By contrast, in Mumbai airport, international passenger movement has actually registered a rise of 3.6 per cent between April 2008 and January 2009. In terms of domestic passenger traffic, however, Mumbai airport has followed the global trend: it has seen a decline of 8.5 per cent between April and January.
The rise in international traffic has come in spite of the Mumbai airport seeing two major airlines and a new one withdraw from the summer schedule.
Richard Branson-promoted Virgin Atlantic will withdraw its Mumbai-London flight from May 4, while Finnish airline Finnair will withdraw flights to Mumbai temporarily between May and mid-October.
“Though it won’t make a lot of difference to the overall airport traffic figures, symbolically it has a lot of significance,” admitted an airport official.
Another carrier, little-known Dubai-based Sama Airlines, has withdrawn its flights from Mumbai since March 1, according to an airport official. The reasons cited by all airlines circle around a sharp fall in load coupled with the ongoing slowdown.
“We have decided to temporarily suspend operations to Mumbai with effect from May 4. We are suspending this service until rational conditions re-emerge,” said Neha Lidder Ganju, senior marketing manager (India), Virgin Atlantic Airways.
However according to a Mumbai airport source, the real reason lay in competition cutting into the airlines’ pie. “There are four flights taking off for London within a span of one hour. So the competition out there is immense,” he said.
Though there has been an overall increase in international passenger movements, for the month of January alone the figures are down by 2.75 per cent compared to those for last January.

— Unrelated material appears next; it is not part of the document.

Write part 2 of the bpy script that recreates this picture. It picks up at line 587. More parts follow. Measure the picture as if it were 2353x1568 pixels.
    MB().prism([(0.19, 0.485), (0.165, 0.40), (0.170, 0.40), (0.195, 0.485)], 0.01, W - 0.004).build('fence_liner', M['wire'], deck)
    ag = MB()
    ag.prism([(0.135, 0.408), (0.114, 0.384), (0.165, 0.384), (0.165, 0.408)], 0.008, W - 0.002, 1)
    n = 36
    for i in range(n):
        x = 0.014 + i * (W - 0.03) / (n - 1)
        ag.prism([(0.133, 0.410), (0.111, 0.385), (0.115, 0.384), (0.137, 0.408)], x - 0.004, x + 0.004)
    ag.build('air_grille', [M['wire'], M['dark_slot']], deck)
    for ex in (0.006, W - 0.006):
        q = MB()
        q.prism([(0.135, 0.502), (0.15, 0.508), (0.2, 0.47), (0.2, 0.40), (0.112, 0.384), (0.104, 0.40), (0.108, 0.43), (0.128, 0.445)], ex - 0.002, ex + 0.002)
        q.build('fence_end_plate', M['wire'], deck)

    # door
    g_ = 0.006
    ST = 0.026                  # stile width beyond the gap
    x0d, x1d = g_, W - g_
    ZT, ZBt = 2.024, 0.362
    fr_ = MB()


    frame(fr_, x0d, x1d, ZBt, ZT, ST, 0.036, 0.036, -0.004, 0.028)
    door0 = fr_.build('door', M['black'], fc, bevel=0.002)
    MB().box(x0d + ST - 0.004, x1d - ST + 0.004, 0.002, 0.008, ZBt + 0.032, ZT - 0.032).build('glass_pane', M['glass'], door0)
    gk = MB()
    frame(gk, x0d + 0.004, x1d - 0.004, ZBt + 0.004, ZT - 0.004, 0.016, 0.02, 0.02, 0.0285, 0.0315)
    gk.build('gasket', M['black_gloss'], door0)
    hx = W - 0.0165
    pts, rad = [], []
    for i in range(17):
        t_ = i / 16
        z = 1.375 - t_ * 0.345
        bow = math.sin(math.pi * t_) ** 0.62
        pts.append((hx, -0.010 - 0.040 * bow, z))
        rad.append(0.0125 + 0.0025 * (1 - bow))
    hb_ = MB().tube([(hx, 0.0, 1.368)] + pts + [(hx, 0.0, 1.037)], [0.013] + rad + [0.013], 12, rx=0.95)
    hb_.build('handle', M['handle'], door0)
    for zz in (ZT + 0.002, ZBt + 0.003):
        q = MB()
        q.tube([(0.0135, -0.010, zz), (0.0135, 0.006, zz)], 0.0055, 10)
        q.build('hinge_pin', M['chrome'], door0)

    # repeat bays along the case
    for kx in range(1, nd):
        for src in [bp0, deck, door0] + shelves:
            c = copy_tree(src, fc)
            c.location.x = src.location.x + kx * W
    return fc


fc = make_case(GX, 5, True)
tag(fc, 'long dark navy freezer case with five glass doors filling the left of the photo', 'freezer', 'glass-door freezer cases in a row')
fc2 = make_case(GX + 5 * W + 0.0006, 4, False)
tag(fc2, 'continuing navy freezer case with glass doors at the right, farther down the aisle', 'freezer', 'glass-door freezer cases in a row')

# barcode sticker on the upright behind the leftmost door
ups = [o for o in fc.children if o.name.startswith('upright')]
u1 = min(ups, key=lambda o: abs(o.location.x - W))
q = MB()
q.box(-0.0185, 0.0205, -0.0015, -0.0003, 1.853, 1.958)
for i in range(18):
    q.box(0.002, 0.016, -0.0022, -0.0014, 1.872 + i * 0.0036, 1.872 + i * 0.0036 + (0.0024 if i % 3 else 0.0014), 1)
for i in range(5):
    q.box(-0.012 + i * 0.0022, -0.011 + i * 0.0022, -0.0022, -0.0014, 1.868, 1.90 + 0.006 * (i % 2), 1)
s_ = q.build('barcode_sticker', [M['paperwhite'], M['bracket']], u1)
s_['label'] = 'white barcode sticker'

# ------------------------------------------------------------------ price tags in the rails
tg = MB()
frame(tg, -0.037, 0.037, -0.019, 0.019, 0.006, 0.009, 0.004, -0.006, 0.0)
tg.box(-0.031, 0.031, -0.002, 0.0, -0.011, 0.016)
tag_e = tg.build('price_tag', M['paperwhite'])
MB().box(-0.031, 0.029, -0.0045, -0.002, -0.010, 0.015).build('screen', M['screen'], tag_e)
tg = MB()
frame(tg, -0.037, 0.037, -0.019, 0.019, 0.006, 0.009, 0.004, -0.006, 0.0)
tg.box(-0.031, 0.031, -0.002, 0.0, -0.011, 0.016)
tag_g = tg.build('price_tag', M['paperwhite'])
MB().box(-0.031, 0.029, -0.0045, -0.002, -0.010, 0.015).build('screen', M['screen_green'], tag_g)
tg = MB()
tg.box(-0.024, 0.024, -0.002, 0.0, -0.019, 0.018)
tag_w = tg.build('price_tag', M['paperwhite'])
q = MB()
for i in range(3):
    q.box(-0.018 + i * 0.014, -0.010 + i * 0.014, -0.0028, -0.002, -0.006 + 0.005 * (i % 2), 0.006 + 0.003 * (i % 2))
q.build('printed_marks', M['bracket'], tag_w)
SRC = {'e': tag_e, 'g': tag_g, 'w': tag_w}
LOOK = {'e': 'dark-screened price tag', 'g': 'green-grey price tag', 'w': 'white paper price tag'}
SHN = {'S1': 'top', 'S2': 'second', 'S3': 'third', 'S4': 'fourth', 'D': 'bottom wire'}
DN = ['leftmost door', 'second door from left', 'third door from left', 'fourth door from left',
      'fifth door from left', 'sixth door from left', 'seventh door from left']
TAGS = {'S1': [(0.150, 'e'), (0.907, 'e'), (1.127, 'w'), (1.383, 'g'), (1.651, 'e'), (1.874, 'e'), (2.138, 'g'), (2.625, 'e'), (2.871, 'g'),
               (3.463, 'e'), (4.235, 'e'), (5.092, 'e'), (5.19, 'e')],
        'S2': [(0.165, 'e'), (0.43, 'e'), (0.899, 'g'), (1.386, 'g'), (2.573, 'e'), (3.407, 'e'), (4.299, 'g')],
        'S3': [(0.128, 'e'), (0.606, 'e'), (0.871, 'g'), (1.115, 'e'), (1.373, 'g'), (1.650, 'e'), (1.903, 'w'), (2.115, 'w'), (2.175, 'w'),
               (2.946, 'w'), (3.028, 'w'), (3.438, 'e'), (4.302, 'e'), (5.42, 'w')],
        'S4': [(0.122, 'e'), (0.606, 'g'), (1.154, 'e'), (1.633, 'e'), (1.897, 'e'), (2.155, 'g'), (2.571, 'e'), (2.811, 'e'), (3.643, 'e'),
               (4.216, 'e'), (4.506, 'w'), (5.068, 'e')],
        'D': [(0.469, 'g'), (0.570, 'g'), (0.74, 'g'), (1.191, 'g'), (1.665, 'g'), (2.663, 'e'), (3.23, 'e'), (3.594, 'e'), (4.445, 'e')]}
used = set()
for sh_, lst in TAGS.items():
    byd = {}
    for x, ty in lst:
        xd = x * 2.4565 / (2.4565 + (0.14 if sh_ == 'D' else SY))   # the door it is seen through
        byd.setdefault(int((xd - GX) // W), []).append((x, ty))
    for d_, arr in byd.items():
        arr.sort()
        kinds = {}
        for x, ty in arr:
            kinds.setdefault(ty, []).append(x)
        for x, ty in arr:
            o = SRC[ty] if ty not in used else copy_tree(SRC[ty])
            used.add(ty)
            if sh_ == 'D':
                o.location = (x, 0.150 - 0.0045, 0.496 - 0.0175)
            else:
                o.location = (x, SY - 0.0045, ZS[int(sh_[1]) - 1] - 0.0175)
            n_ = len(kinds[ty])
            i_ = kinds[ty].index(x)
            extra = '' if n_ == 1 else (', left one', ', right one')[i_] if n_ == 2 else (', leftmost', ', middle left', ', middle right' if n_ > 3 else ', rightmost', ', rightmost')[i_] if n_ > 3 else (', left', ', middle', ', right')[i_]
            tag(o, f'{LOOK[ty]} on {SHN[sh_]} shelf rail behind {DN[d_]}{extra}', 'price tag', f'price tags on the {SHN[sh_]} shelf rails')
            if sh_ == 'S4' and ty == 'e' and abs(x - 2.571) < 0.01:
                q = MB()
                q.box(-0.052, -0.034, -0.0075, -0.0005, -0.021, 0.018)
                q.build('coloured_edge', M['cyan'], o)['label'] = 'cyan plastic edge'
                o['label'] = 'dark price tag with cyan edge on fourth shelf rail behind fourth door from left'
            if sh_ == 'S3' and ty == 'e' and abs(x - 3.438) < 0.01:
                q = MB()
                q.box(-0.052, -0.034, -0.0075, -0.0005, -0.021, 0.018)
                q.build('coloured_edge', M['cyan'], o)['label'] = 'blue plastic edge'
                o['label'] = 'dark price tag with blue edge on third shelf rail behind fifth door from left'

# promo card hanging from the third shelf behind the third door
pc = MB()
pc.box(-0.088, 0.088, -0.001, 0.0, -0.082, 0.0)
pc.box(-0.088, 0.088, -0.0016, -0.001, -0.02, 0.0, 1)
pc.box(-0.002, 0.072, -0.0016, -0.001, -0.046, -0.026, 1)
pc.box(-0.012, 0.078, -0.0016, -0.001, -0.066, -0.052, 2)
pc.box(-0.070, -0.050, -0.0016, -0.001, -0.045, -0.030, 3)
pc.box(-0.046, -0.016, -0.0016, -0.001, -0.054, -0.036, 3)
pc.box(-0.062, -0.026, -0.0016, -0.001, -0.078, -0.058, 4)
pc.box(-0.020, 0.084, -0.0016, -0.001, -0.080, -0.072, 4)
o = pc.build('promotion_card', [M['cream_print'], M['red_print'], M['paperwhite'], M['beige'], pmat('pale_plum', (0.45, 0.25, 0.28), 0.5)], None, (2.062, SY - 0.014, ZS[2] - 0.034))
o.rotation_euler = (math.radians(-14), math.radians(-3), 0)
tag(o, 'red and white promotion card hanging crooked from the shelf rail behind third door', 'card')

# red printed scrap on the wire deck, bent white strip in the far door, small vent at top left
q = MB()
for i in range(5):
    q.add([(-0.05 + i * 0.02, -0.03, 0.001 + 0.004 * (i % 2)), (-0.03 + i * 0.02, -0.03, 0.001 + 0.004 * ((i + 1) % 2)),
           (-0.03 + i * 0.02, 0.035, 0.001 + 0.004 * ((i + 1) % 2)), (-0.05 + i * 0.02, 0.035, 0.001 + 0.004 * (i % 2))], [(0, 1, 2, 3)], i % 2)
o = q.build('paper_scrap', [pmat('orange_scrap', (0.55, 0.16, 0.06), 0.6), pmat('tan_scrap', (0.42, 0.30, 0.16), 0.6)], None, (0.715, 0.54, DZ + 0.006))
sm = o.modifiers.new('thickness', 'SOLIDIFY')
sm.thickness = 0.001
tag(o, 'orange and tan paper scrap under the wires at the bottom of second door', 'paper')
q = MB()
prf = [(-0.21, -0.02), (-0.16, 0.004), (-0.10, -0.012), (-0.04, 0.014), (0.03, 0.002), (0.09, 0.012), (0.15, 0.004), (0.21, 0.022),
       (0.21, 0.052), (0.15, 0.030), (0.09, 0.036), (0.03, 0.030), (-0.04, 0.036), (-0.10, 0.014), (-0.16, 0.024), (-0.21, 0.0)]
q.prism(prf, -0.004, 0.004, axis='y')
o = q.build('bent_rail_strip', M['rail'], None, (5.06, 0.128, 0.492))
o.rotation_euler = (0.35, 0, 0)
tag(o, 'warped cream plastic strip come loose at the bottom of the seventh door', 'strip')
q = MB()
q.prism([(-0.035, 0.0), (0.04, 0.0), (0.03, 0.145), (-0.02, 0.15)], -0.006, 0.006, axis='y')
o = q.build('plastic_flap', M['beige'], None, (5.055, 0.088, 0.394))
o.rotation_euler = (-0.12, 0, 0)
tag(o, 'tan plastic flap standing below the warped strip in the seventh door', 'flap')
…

As for domestic passenger traffic this January, the drop is 13.5% compared to that in last January.
“Though some airlines have withdrawn, there are other sectors that are actually doing very well,” said an airport official. “In fact Emirates is thinking of adding another flight from Mumbai to Dubai,” he said.
It was earlier reported by Newsline that Mumbai International Airport Limited (MIAL) expects a drop of about 15% in overall passenger movements for 2008-09. In 2007-08, the airport handled 25.8 million passengers, this year MIAL expects the figure to be in the 22-million range.